The Committee shall be authorized to establish procedures for election by Participants to satisfy such
obligation for the payment of such taxes by tendering previously acquired Shares (either actually or by
attestation, valued at their then Fair Market Value), or by directing the Company to retain Shares (up
to the Participant’s minimum required tax withholding rate or such other rate that will not cause an
adverse accounting consequence or cost) otherwise deliverable in connection with the Award.
13.3. Right of Discharge Reserved; Claims to Awards. Nothing in the Plan nor the grant of an
Award hereunder shall confer upon any Employee, Director or Consultant the right to continue in the
employment or service of the Company or any Subsidiary or affect any right that the Company or any
Subsidiary may have to terminate the employment or service of (or to demote or to exclude from
future Awards under the Plan) any such Employee, Director or Consultant at any time for any reason
‘‘at will.’’ Except as specifically provided by the Committee, the Company shall not be liable for the
loss of existing or potential profit from an Award granted in the event of termination of an
employment or other relationship. No Employee, Director or Consultant shall have any claim to be
granted any Award under the Plan, and there is no obligation for uniformity of treatment of
Employees, Directors or Consultants under the Plan.
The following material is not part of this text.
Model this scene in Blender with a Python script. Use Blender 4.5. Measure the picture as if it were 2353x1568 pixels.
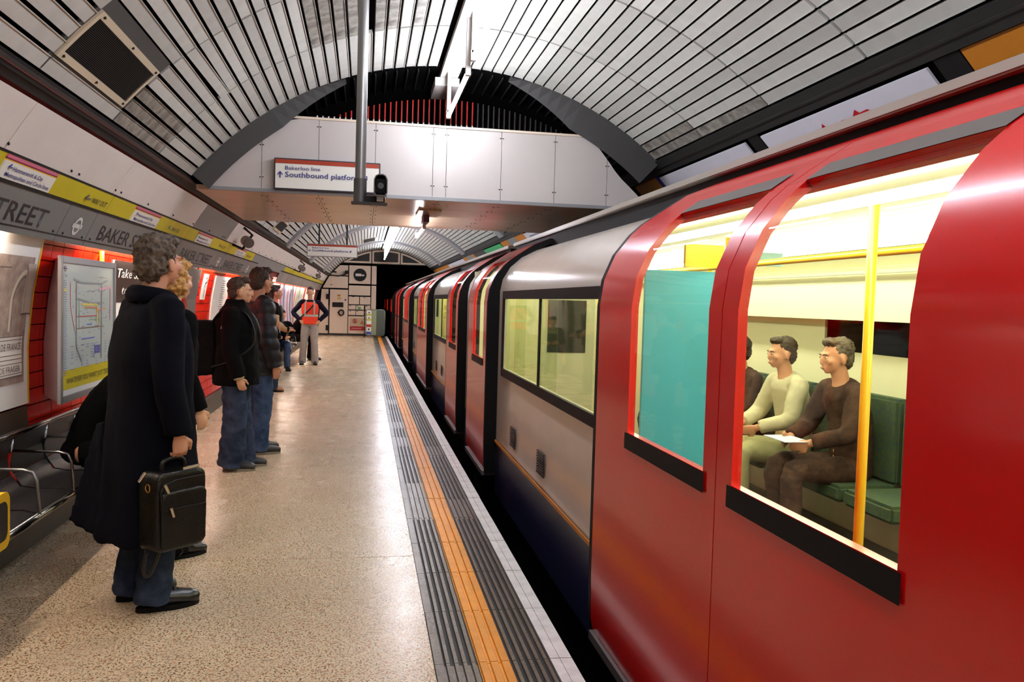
import bpy, bmesh, math, random
from mathutils import Vector, Matrix, noise
random.seed(7)
SC = bpy.context.scene
for _o in list(bpy.data.objects):
    bpy.data.objects.remove(_o)
COL = SC.collection
R = math.radians

# ---------------------------------------------------------------- camera
PSI, PHI, ROLL, CAMH = R(10.11), R(2.63), .029, 1.55
_F = Vector((math.sin(PSI)*math.cos(PHI), math.cos(PSI)*math.cos(PHI), -math.sin(PHI)))
_R = Vector((math.cos(PSI), -math.sin(PSI), 0))
_U = _R.cross(_F)
cam = bpy.data.cameras.new('camera'); cam.sensor_width = 36; cam.lens = 1900/2353*36
cam.clip_start = .05; cam.clip_end = 200
camo = bpy.data.objects.new('camera', cam); COL.objects.link(camo)
_c, _s = math.cos(ROLL), math.sin(ROLL)
_X = _R*_c+_U*_s; _Y = _U*_c-_R*_s; _Z = -_F
camo.matrix_world = Matrix(((_X.x, _Y.x, _Z.x, 0), (_X.y, _Y.y, _Z.y, 0), (_X.z, _Y.z, _Z.z, CAMH), (0, 0, 0, 1)))
SC.camera = camo
# ---------------------------------------------------------------- world and exposure
W = bpy.data.worlds.new('world'); SC.world = W; W.use_nodes = True
W.node_tree.nodes['Background'].inputs[0].default_value = (.9, .95, 1, 1)
W.node_tree.nodes['Background'].inputs[1].default_value = 0.0
SC.view_settings.view_transform = 'Standard'; SC.view_settings.look = 'None'
SC.view_settings.gamma = 1; SC.view_settings.use_curve_mapping = False
SC.view_settings.exposure = 0.25
SC.cycles.caustics_reflective = False; SC.cycles.caustics_refractive = False; SC.cycles.sample_clamp_indirect = 3; SC.cycles.sample_clamp_direct = 70
TUBE, COVE, CARLAMP = 120, 150, 20      # lamp strengths

# ---------------------------------------------------------------- materials
MATS = {}
def srgb(*c):
    return tuple(((v/255)/12.92 if v/255 <= .04045 else ((v/255+.055)/1.055)**2.4) for v in c)+(1,)
def mat(name, col, rough=.5, metal=0, spec=.5, em=0, var=0, vscale=6, col2=None, bump=0, bscale=60, rand=0, coat=0, stretch=None):
    if name in MATS: return MATS[name]
    m = bpy.data.materials.new(name); m.use_nodes = True; nt = m.node_tree; N = nt.nodes; L = nt.links
    b = N['Principled BSDF']
    c = srgb(*col)
    b.inputs['Base Color'].default_value = c; b.inputs['Roughness'].default_value = rough
    b.inputs['Metallic'].default_value = metal; b.inputs['Specular IOR Level'].default_value = spec
    b.inputs['Coat Weight'].default_value = coat; b.inputs['Coat Roughness'].default_value = .08
    if em:
        b.inputs['Emission Color'].default_value = c; b.inputs['Emission Strength'].default_value = em
    src = None
    tc = N.new('ShaderNodeTexCoord')
    if var or col2:
        n = N.new('ShaderNodeTexNoise'); n.inputs['Scale'].default_value = vscale; n.inputs['Detail'].default_value = 6
        n.inputs['Roughness'].default_value = .65
        if stretch:
            mp = N.new('ShaderNodeMapping'); mp.inputs['Scale'].default_value = stretch
            L.new(tc.outputs['Object'], mp.inputs[0]); L.new(mp.outputs[0], n.inputs['Vector'])
        else:
            L.new(tc.outputs['Object'], n.inputs['Vector'])
        r = N.new('ShaderNodeValToRGB'); r.color_ramp.elements[0].position = .35; r.color_ramp.elements[1].position = .7
        d = srgb(*col2) if col2 else tuple(v*(1-var) for v in c[:3])+(1,)
        r.color_ramp.elements[0].color = d; r.color_ramp.elements[1].color = c
        L.new(n.outputs['Fac'], r.inputs[0]); src = r.outputs[0]
    if rand:
        oi = N.new('ShaderNodeObjectInfo'); mr = N.new('ShaderNodeMapRange')
        mr.inputs['To Min'].default_value = 1-rand; mr.inputs['To Max'].default_value = 1+rand*.25
        L.new(oi.outputs['Random'], mr.inputs[0])
        mx = N.new('ShaderNodeMix'); mx.data_type = 'RGBA'; mx.blend_type = 'MULTIPLY'; mx.inputs[0].default_value = 1
        if src: L.new(src, mx.inputs[6])
        else: mx.inputs[6].default_value = c
        L.new(mr.outputs[0], mx.inputs[7]); src = mx.outputs[2]
    if src: L.new(src, b.inputs['Base Color'])
    if bump:
        n2 = N.new('ShaderNodeTexNoise'); n2.inputs['Scale'].default_value = bscale; n2.inputs['Detail'].default_value = 3
        L.new(tc.outputs['Object'], n2.inputs['Vector'])
        bp = N.new('ShaderNodeBump'); bp.inputs['Strength'].default_value = bump; bp.inputs['Distance'].default_value = .01
        L.new(n2.outputs['Fac'], bp.inputs['Height']); L.new(bp.outputs[0], b.inputs['Normal'])
    MATS[name] = m; return m
def glass_mat(name, tint, refl=.04):
    m = bpy.data.materials.new(name); m.use_nodes = True; nt = m.node_tree; N = nt.nodes; L = nt.links
    N.remove(N['Principled BSDF'])
    t = N.new('ShaderNodeBsdfTransparent'); t.inputs[0].default_value = tint
    g = N.new('ShaderNodeBsdfGlossy'); g.inputs['Roughness'].default_value = .03
    lw = N.new('ShaderNodeLayerWeight'); lw.inputs[0].default_value = .3
    mr = N.new('ShaderNodeMapRange'); mr.inputs['To Min'].default_value = refl; mr.inputs['To Max'].default_value = .22
    L.new(lw.outputs['Fresnel'], mr.inputs[0])
    mx = N.new('ShaderNodeMixShader'); L.new(mr.outputs[0], mx.inputs[0]); L.new(t.outputs[0], mx.inputs[1]); L.new(g.outputs[0], mx.inputs[2])
    L.new(mx.outputs[0], N['Material Output'].inputs[0]); MATS[name] = m; return m
def terrazzo():
    m = mat('terrazzo', (216, 200, 174), rough=.2, spec=.5); nt = m.node_tree; N = nt.nodes; L = nt.links; b = N['Principled BSDF']
    g = N.new('ShaderNodeNewGeometry')
    base = N.new('ShaderNodeTexNoise'); base.inputs['Scale'].default_value = 1.3; base.inputs['Detail'].default_value = 4
    L.new(g.outputs['Position'], base.inputs['Vector'])
    r0 = N.new('ShaderNodeValToRGB'); r0.color_ramp.elements[0].color = srgb(200, 176, 144); r0.color_ramp.elements[1].color = srgb(222, 202, 172)
    L.new(base.outputs[0], r0.inputs[0]); cur = r0.outputs[0]
    for sc, w, thr, col, fac in ((85, .0, .40, (92, 66, 50), .9), (55, 3., .41, (176, 118, 82), .8), (120, 7., .42, (48, 40, 38), .9)):
        n = N.new('ShaderNodeTexNoise'); n.noise_dimensions = '4D'; n.inputs['W'].default_value = w; n.inputs['Scale'].default_value = sc; n.inputs['Detail'].default_value = 1
        L.new(g.outputs['Position'], n.inputs['Vector'])
        r = N.new('ShaderNodeValToRGB'); r.color_ramp.elements[0].position = thr-.03; r.color_ramp.elements[1].position = thr
        r.color_ramp.elements[0].color = (fac,)*3+(1,); r.color_ramp.elements[1].color = (0, 0, 0, 1)
        L.new(n.outputs[0], r.inputs[0])
        mx = N.new('ShaderNodeMix'); mx.data_type = 'RGBA'; L.new(r.outputs[0], mx.inputs[0]); L.new(cur, mx.inputs[6]); mx.inputs[7].default_value = srgb(*col)
        cur = mx.outputs[2]
    L.new(cur, b.inputs['Base Color'])
    n = N.new('ShaderNodeTexNoise'); n.inputs['Scale'].default_value = 3; n.inputs['Detail'].default_value = 5
    L.new(g.outputs['Position'], n.inputs['Vector'])
    mr = N.new('ShaderNodeMapRange'); mr.inputs['To Min'].default_value = .2; mr.inputs['To Max'].default_value = .34
    L.new(n.outputs[0], mr.inputs[0]); L.new(mr.outputs[0], b.inputs['Roughness'])
    return m
M_TERR = terrazzo()
M_CEIL = mat('ceiling_white', (205, 205, 196), rough=.42, spec=.4, var=.16, vscale=5, rand=.2)
M_CEILD = mat('ceiling_stained', (176, 172, 160), rough=.5, spec=.4, col2=(92, 88, 82), vscale=9, rand=.1)
M_DARK = mat('dark_void', (10, 10, 10), rough=.9, spec=.05)
M_BLACK = mat('black_paint', (14, 14, 15), rough=.55, spec=.25)
M_RAIL = mat('dark_rail', (34, 30, 28), rough=.5, var=.4, vscale=9)
M_ARCH = mat('grey_arch', (58, 58, 57), rough=.6, var=.15, vscale=3)
M_WPANEL = mat('white_panel', (232, 224, 214), rough=.35, spec=.4, var=.08, vscale=2.5)
M_BPANEL = mat('bridge_panel', (206, 199, 193), rough=.3, spec=.4, var=.06, vscale=2)
M_SOFF = mat('soffit_metal', (208, 176, 146), rough=.28, metal=.75, var=.12, vscale=2)
M_GREY = mat('frieze_grey', (122, 124, 122), rough=.35, spec=.4, var=.1, vscale=3)
M_YEL = mat('sign_yellow', (206, 190, 22), rough=.4, var=.1, vscale=4)
M_TILE = mat('red_tile', (226, 22, 4), rough=.16, spec=.35, rand=.14)
M_GROUT = mat('tile_grout', (120, 18, 10), rough=.8)
M_SKIRT = mat('skirting_dark', (58, 52, 46), rough=.5, var=.3)
M_PAVER = mat('paver_grey', (112, 100, 86), rough=.3, var=.35, vscale=7, bump=.3)
M_PAVY = mat('paver_yellow', (238, 152, 18), rough=.45, var=.2, vscale=9, bump=.2)
M_EDGE = mat('edge_white', (248, 244, 234), rough=.55, var=.25, vscale=12, bump=.2)
M_WHITE = mat('plain_white', (238, 236, 230), rough=.4)
M_CREAM = mat('cream_paint', (236, 218, 196), rough=.35, var=.07, vscale=2)
M_CHROME = mat('chrome', (140, 136, 134), rough=.16, metal=1)
M_STEEL = mat('dull_steel', (150, 150, 148), rough=.35, metal=.85)
M_GRIB = mat('pale_rib', (150, 152, 154), rough=.35, metal=.3)
M_GRILLE = mat('grille_dark', (20, 20, 16), rough=.6)
M_NAVYT = mat('navy_print', (24, 24, 110), rough=.5)
M_BLKT = mat('black_print', (26, 24, 30), rough=.5)
M_SIGNW = mat('sign_white', (240, 238, 226), rough=.3)
M_BROWN = mat('line_brown', (158, 52, 22), rough=.4)
M_PINK = mat('line_pink', (208, 108, 140), rough=.4)
M_MAROON = mat('line_maroon', (120, 14, 60), rough=.4)
M_LYEL = mat('line_yellow', (240, 190, 30), rough=.4)
M_RED = mat('train_red', (204, 10, 12), rough=.24, spec=.45, coat=.3)
M_BODY = mat('train_white', (214, 202, 188), rough=.22, spec=.5, coat=.4, var=.08, vscale=2)
M_BLUE = mat('train_blue', (32, 36, 70), rough=.3, coat=.3)
M_ROOF = mat('train_roof', (150, 144, 134), rough=.35, metal=.2)
M_RUBBER = mat('black_rubber', (8, 8, 8), rough=.65, spec=.15)
M_GANG = mat('car_end_grey', (112, 98, 82), rough=.4, metal=.3)
M_CARIN = mat('car_interior', (236, 232, 196), rough=.4)
M_SEAT = mat('seat_moquette', (38, 66, 76), rough=.9, col2=(70, 84, 40), vscale=40)
M_POLE = mat('grab_yellow', (244, 196, 40), rough=.3)
M_TEAL = mat('screen_teal', (62, 160, 186), rough=.3)
M_LIT = mat('lamp_tube', (240, 242, 255), em=TUBE)
M_COVE = mat('cove_tube', (255, 236, 214), em=COVE)
M_CARL = mat('car_lamp', (250, 252, 226), em=CARLAMP)
M_GLASS = glass_mat('window_glass', (.93, .955, .87, 1))
M_BENCH = mat('bench_metal', (52, 50, 52), rough=.35, metal=.6, bump=.5, bscale=160)
M_ORANGE = mat('orange_panel', (196, 122, 24), rough=.5, var=.12)
M_GREEN = mat('poster_green', (36, 168, 96), rough=.4)
M_GREYP = mat('poster_grey', (130, 134, 134), rough=.4)
M_SKIN = mat('skin', (206, 148, 118), rough=.5, spec=.4, var=.08, vscale=12)
M_SKIN2 = mat('skin_pale', (222, 170, 134), rough=.5, spec=.4, var=.08, vscale=12)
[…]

13.4. Substitute Awards. Notwithstanding any other provision of the Plan, the terms of Substitute
Awards may vary from the terms set forth in the Plan to the extent the Committee deems appropriate
to conform, in whole or in part, to the provisions of the awards in substitution for which they are
granted.
13.5. Cancellation of Award; Forfeiture of Gain. Notwithstanding anything to the contrary
contained herein, an Award Agreement may provide that the Award shall be canceled if the
Participant, without the consent of the Company, while employed by or providing services to the
Company or any Subsidiary or after termination of such employment or service, violates a
non-competition, non-solicitation or non-disclosure covenant or agreement or otherwise engages in
activity that is in conflict with or adverse to the interest of the Company or any Subsidiary (including
conduct contributing to any financial restatements or financial irregularities), as determined by the
Committee in its sole discretion. The Committee may provide in an Award Agreement that if within
the time period specified in the Agreement the Participant establishes a relationship with a competitor
or engages in an activity referred to in the preceding sentence, the Participant will forfeit any gain
realized on the vesting or exercise of the Award and must repay such gain to the Company.
13.6. Stop Transfer Orders. All certificates for Shares delivered under the Plan pursuant to any
Award shall be subject to such stop-transfer orders and other restrictions as the Committee may deem
advisable under the rules, regulations and other requirements of the U.S. Securities and Exchange
Commission (‘‘SEC’’), any stock exchange upon which the Shares are then listed, and any applicable
federal or state securities law, and the Committee may cause a legend or legends to be put on any such
certificates to make appropriate reference to such restrictions.